Sie waren mit elf fast ein Kinderstar in der DDR: 1986 spielten Sie in der Fernseh-Serie „Alfons Zitterbacke“ die Titelrolle.
„Alfons Zitterbacke“ war ein sehr bekanntes Kinderbuch in der DDR, deshalb war auch die Serie so populär. Die DDR wollte keine Kinderstars, deshalb bekam man danach bewusst keine weiteren Rollen mehr. Ich wollte ohnehin nie Schauspieler werden. Aber bis heute werde ich immer noch auf Alfons Zitterbacke angesprochen.
Sie wollten Musik studieren. Wieso sind Sie dann doch am Theater gelandet?
Ich habe Akkordeon und Klavier am Schweriner Konservatorium gelernt und wurde bereits mit 14 zur Musikhochschule nach Berlin zugelassen. Die Ausbildung war punktuell wie im Leistungssport: Es ging vor allem um Wettbewerbe. Mit dem Fall der Mauer änderte sich das Profil vieler Musikschulen und ich entschied mich dann doch für ein Studium der Kommunikations- und Theaterwissenschaft in Leipzig, wollte Kulturjournalist werden und habe bei Wolfgang Engel, dem Leipziger Theater-Intendanten, hospitiert. Der hat mich zum Regieassistenten und bald zum Hausregisseur gemacht. Ich verdanke ihm viel: Ich konnte vier Jahre mit einem Ensemble in einem geschützten Raum arbeiten, auch mit der Möglichkeit des Scheiterns ohne Existenzangst.

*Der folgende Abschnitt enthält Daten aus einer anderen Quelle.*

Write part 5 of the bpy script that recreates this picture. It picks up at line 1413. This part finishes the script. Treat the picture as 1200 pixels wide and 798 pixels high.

Seit zwei Jahren leiten Sie das Schauspiel am Fünf-Sparten-Haus in Chemnitz.
Chemnitz hat knapp 250000 Einwohner und eine große Schauspieltradition: Hier haben Regisseure wie Castorf, Petras, Thalheimer und Hasko Weber angefangen, Schauspieler wie Corinna Harfouch, Ulrich Mühe, Peter Kurth. Auch dadurch ist es dort ein gutes, genau beobachtendes Publikum, das ehrliche, ernsthafte Arbeit sehr honoriert.